About these expenses old Osborne had never given himself any trouble to think, nor any other relative of Amelia, nor Amelia herself, indeed. She trusted to Major Dobbin as an accountant, took his somewhat confused calculations for granted, and never once suspected how much she was in his debt. (pp. 393-94)
The fact is, he does all of this out of pure, unselfish love; of course, William would marry Amelia if he could but he neither hopes for it nor expects it; he also never tries to disabuse the sweet but blind, and in her blindness rather selfish, Amelia of the true state of either her husband's financial status before his death or how entirely reliant she is on William afterwards.

William is a complete anomaly in the cast of characters peopling Vanity Fair, for he is the only one engaged in active goodness on a significant scale. There are some, like Amelia and Lady Jane, who are not malicious, mean-spirited, or consciously selfish; but Amelia's passivity and self-absorption, at least, sometimes cause pain as the result of her obliviousness and inaction. (An exception who still nonetheless doesn't truly compare to William is Mrs. O'Dowd who "in adversity...was the best of comforters [and] in good fortune the most troublesome of friends" (p. 341).)

William's domestic heroism boasts all the loneliness of a knight's quest without any of the external glory; it also represents and worships the Victorian idol of home and hearth but without allowing him to partake of any of their joys. It seems as though he is destined to remain quite lonely and at best almost happy forever; but perhaps Thackeray will relent and allow his Amelia puppet to see her own foolishness and the ultimate happiness upon his poor, constant William puppet in the second half of the novel.

A timely tweet
Just a few minutes ago, I saw a tweet about Thackeray—it turns out that today is his 200th birthday! Check out the Oxford DNB for more info here.

6 comments:

Bellezza said...

Your first sentence alone makes me want to go out and buy it now! In fact, I'll immediately shop on my Nook as soon as I submit this comment because I so value your opinion. Plus, we want to wish Thackeray a happy birthday by reading one of his masterpieces, do we not?

Meytal Radzinski said...

Though I certainly didn't love Vanity Fair when I read it a few years ago (I should note that I didn't dislike it either...), you make compelling points about the nature of Dobbin. I always found myself thinking more about the girls (and how tiresome they could get, particularly Amelia and her utter passiveness...) and much less about the other, possibly far more interesting, characters. I shall have to pay better attention when I get around to rereading it!

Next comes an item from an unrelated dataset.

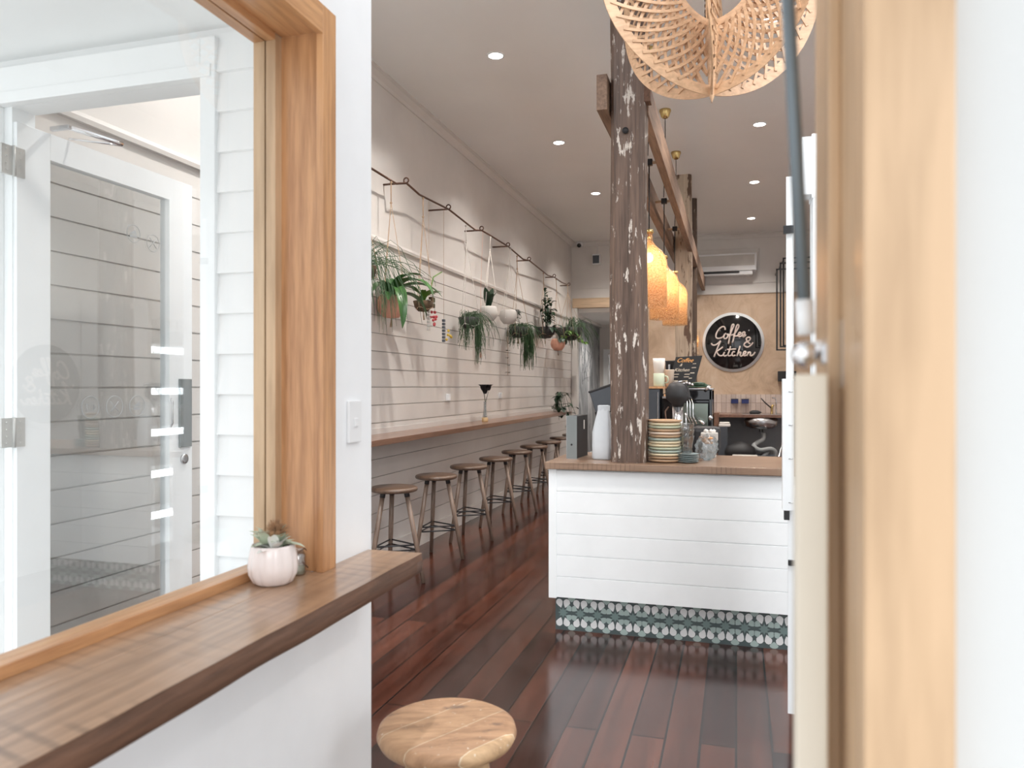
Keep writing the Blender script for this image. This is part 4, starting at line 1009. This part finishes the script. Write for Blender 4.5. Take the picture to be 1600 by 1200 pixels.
for k in range(6): mb.ball((R.uniform(-.035, .035), R.uniform(-.02, .02), .158), .014, 1)
mb.build('wrapped_snack', 'paper', ck)

# machines on the side arm
pos = thing('till_screen', 'dark till terminal with tilted screen left of the big post', 'till', (-.765, 5.2, .97))
mtx = Matrix.Rotation(-.32, 4, 'Y')
MB().box(-.03, .03, -.04, .04, 0, .22).box(-.09, .09, -.08, .08, 0, .015, .004).build('stand', 'blackmatt', pos)
mb = MB(); mb.box(-.10, .13, -.02, .02, .0, .17, .008, Matrix.Translation((-.05, 0, .262)) @ mtx); mb.build('screen_housing', 'charcoal', pos)
mb = MB(); mb.box(-.105, .135, -.024, .026, -.004, .028, .006, Matrix.Translation((-.05, 0, .262)) @ mtx); mb.box(-.105, .135, -.024, .026, .162, .178, .006, Matrix.Translation((-.05, 0, .262)) @ mtx); mb.build('bezel', 'blackmatt', pos)
wb = thing('hot_water_unit', 'tall charcoal machine cabinet with orange top edge behind the plates', 'machine', (-.56, 5.72, .97))
MB().box(-.14, .035, -.14, .14, 0, .415, .008).build('cabinet', 'charcoal', wb); MB().box(-.15, .07, -.15, .15, .415, .43, .002).build('top_board', 'oakY', wb)
MB().box(.018, .026, -.146, -.139, .05, .39, .001).build('trim_strip', 'steel', wb)
mg = thing('mug', 'sage green mug on the machine top beside the post', 'mug', (-.535, 5.63, 1.40))
MB().lathe([(0, 0), (.036, 0), (.04, .01), (.04, .095), (.037, .096), (.036, .012), (0, .01)], n=28).build('cup', 'sage', mg); MB().tube([(.038, 0, .025), (.06, 0, .03), (.066, 0, .05), (.06, 0, .07), (.038, 0, .078)], .006, 8).build('handle', 'sage', mg)
c1 = thing('paper_cup_stack', 'tall stack of white paper cups behind the green mug', 'cup stack', (-.55, 5.79, 1.40))
MB().lathe([(0, 0), (.03, 0), (.04, .15), (.042, .155), (.042, .17), (.046, .21), (.044, .21), (0, .2)], n=24).build('cups', 'paper', c1)
c2 = thing('paper_cup_stack', 'shorter stack of patterned pale paper cups beside the mug', 'cup stack', (-.465, 5.66, 1.385))
c2.location = (-.50, 5.80, 1.40)
MB().lathe([(0, 0), (.026, 0), (.034, .12), (.036, .122), (.034, .125), (0, .12)], n=24, c=(.03, -.03, 0)).build('cups', 'cream2', c2)
dk = thing('takeaway_lid_box', 'black lid dispenser standing behind the paper cups', 'dispenser', (-.44, 6.1, .97))
MB().lathe([(.09, 0), (.09, .62), (.095, .63), (0, .63)], n=24).build('drum', 'blackmatt', dk); MB().box(-.06, -.045, -.11, -.085, .45, .6, .002).build('clip', 'steel', dk)
# espresso machine
em = thing('espresso_machine', 'black and chrome espresso machine behind the grinder', 'espresso machine', (-.30, 5.75, .97))
MB().box(-.09, .13, -.14, .22, .03, .09, .006).box(-.09, .14, .02, .24, .09, .40, .008).box(-.09, .14, -.16, .24, .33, .41, .008).box(.115, .14, -.16, .24, .03, .41, .006).build('body', 'blackgloss', em)
MB().box(-.085, .11, -.163, -.158, .14, .31, .002).build('mirror_panel', 'darkmirror', em)
MB().box(-.095, .145, -.165, .245, .408, .418, .003).build('top_tray', 'steel', em)
mb = MB()
for q in range(3): mb.tube([(-.05+q*.02, -.17, .38-q*.01), (-.03+q*.02, -.21, .33-q*.01), (-.03+q*.02, -.22, .22), (0+q*.02, -.2, .16)], .0045, 6)
mb.tube([(.02, -.17, .22), (.06, -.23, .19), (.085, -.26, .175)], .010, 8).tube([(.09, -.17, .4), (.12, -.2, .43)], .012, 8).build('steam_wand', 'chrome', em)
MB().tube([(.03, -.16, .16), (.03, -.16, .12)], .032, 16).tube([(.03, -.17, .14), (-.04, -.27, .125)], .012, 10).build('group_handle', 'blackmatt', em)
mb = MB(); mb.lathe([(.016, 0), (.016, .008), (0, .008)], (.127, -.162, .21), 16, Matrix.Rotation(PI/2, 3, 'X')); mb.tube([(.1, -.17, .11), (.08, -.18, .09), (.10, -.19, .08), (.12, -.18, .1), (.135, -.18, .07), (.135, -.18, .02)], .004, 6).build('gauge', 'steel', em)
MB().box(-.09, .14, -.16, .24, 0, .03, .004).build('drip_tray', 'steel', em)
tw = thing('folded_cloth', 'dark green folded cloth on top of the espresso machine', 'cloth', (-.26, 5.72, 1.388))
mb = MB()
for k in range(4): mb.ball((R.uniform(-.02, .02), R.uniform(-.02, .02), .012+k*.008), .075, 2, (1.1-k*.12, 1.2, .12), .05)
mb.build('cloth', 'leaf3', tw)
# grinder
gr = thing('coffee_grinder', 'coffee grinder with black hopper and chrome body behind the plates', 'grinder', (-.36, 5.05, .97))
MB().box(-.08, .08, -.08, .13, 0, .05, .01).build('base', 'blackmatt', gr)
MB().tube([(0, 0, .05), (0, 0, .30)], [.03, .036], 20).build('body', 'chrome', gr)
MB().lathe([(.035, .30), (.04, .32), (.075, .35), (.078, .37), (.078, .38), (.07, .42), (.05, .45), (.02, .46), (0, .46)], n=28).build('hopper', 'blackmatt', gr)
MB().tube([(-.055, -.03, .30), (-.075, -.05, .27), (-.07, -.05, .21), (-.05, -.05, .195), (-.005, -.04, .195)], .005, 8).build('portafilter_fork', 'copper', gr)
mb = MB()
for k in range(5): mb.ball((.02+k*.018, -.02, .455-abs(k-2)*.006), .011, 1)
mb.tube([(-.03, -.01, .455), (.03, -.02, .465)], .006, 6).build('chrome_trim', 'chrome', gr)
kb = thing('knock_box', 'black knock box with steel rod beside the tumblers', 'knock box', (-.195, 5.15, .97))
MB().box(-.08, .10, -.08, .1, 0, .17, .03).build('tub', 'blackmatt', kb); MB().tube([(-.10, -.07, .11), (-.115, -.07, .2), (-.12, -.06, .26)], .006, 8).build('rod', 'steel', kb)
# dark appliance behind the grinder
bo = thing('small_oven', 'black boxy appliance with pale tray behind the grinder', 'appliance', (-.445, 5.62, .97))
MB().box(-.06, .05, -.05, .12, 0, .38, .008).build('casing', 'blackgloss', bo); MB().box(-.06, .05, -.07, .1, .345, .36, .002).build('steel_ledge', 'steel', bo); MB().box(-.05, .05, -.06, .08, .36, .375, .003).build('timber_tray', 'oak', bo)
# chalkboard menu
cbk = thing('chalkboard_menu', 'black chalkboard coffee menu leaning above the espresso machine', 'chalkboard', (-.40, 5.98, 1.40), rz=0)
sh_ = Matrix(((1, 0, .26, 0), (0, 1, .1, 0), (0, 0, 1, 0), (0, 0, 0, 1)))
mb = MB(); mb.poly([sh_ @ Vector(p) for p in ((-.10, -.02, .0), (.095, -.02, -.02), (.095, -.02, .235), (-.10, -.02, .225))], (0, .008, 0)); mb.build('board', 'board', cbk)
mb = MB()
mb.box(-.05, .0, .0, .03, -.43, -.0).build('stand', 'blackmatt', cbk)
def chalk(s_, x, z, h, mat):
    cu = bpy.data.curves.new('chalk_text', 'FONT'); cu.body = s_; cu.size = h; cu.shear = .3; cu.extrude = .0006
    ob = bpy.data.objects.new('tmp', cu); COL.objects.link(ob); dg = bpy.context.evaluated_depsgraph_get()
    me = bpy.data.meshes.new_from_object(ob.evaluated_get(dg)); bpy.data.objects.remove(ob)
    me.transform(Matrix.Rotation(PI/2, 4, 'X')); me.transform(Matrix.Translation((x, -.0225, z))); me.transform(sh_)
    me.materials.clear(); me.materials.append(M[mat]); o = bpy.data.objects.new('chalk_writing', me); COL.objects.link(o); o.parent = cbk
chalk('Coffee', -.085, .185, .045, 'orangechalk'); chalk('&', -.055, .155, .03, 'chalk'); chalk('Kitchen', -.085, .115, .036, 'chalk')
mb = MB()
for q in range(26):
    x = R.choice((-.08, .0, .04)); zz = R.choice((.02, .04, .07, .09)) if x < .03 else R.choice((.03, .06, .1, .14, .17, .2)); L = R.uniform(.015, .045)
    mb.poly([sh_ @ Vector(p) for p in ((x, -.0212, zz), (x+L, -.0212, zz+.001), (x+L, -.0212, zz+.007), (x, -.0212, zz+.006))])
mb.build('chalk_marks', 'chalk', cbk)

# ================================================================== DRINKS FRIDGE (mirrored in the panes)
fr = thing('drinks_fridge', 'lit glass-door drinks fridge against the right wall, seen mirrored in the window', 'fridge', (2.40, 5.38, 0))
MB().box(-.3, .34, -.42, -.38, 0, 2.1).box(-.3, .34, .38, .42, 0, 2.1).box(.3, .34, -.4, .4, 0, 2.1).box(-.3, .34, -.4, .4, 1.95, 2.1).box(-.3, .34, -.4, .4, 0, .15).build('cabinet', 'plastic', fr)
for k in range(5): MB().box(-.26, .3, -.38, .38, .42+k*.33-.012, .42+k*.33, .001).build('shelf', 'plastic', fr)
mb = MB()
for k in range(6): mb.box(-.27, -.25, -.37, .37, .345+k*.33, .40+k*.33)
mb.build('light_strip', 'fridgelit', fr)
MB().box(-.305, -.301, -.38, .38, .15, 1.95).build('door_glass', 'glass', fr)
MB().lathe([(.3, 0), (.3, .002), (0, .002)], (-.307, -.1, 1.55), 48, Matrix.Rotation(PI/2, 3, 'Y')).build('round_decal', 'decal', fr)
b0 = None
for k in range(5):
    for j in range(8):
        loc = (2.28, 5.38-.31+j*.088, .42+k*.33); lab = 'pale drink bottle on the %s lit fridge shelf, %s from the left' % (['lowest', 'second lowest', 'middle', 'second highest', 'highest'][k], ORD[j])
        if b0 is None:
            b0 = thing('drink_bottle', lab, 'bottle', loc, 'bottles in the drinks fridge')
            MB().lathe([(0, 0), (.03, 0), (.031, .12), (.012, .18), (.012, .21), (0, .21)], n=12).build('body', 'palepot', b0)
            MB().lathe([(.014, .205), (.014, .225), (0, .225)], n=10).build('cap', 'charcoal', b0)
        else: dup(b0, loc, lab)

Amateur Reader (Tom) said...

Bellezza - actually, let's see if Colleen agrees with this - be sure to get a copy with Thackeray's illustrations.

Colleen, it will be interesting to see how Dobbin wears on you.

Heidenkind said...

Wow, that is really high praise!

Interpolations said...

Wow, done. I just purchased it.

Bookphilia said...

Yes, yes, yes: Everyone, if you can, get the copy (the Norton Critical Edition) that has Thackeray's illustrations! Or, look them up online, if possible.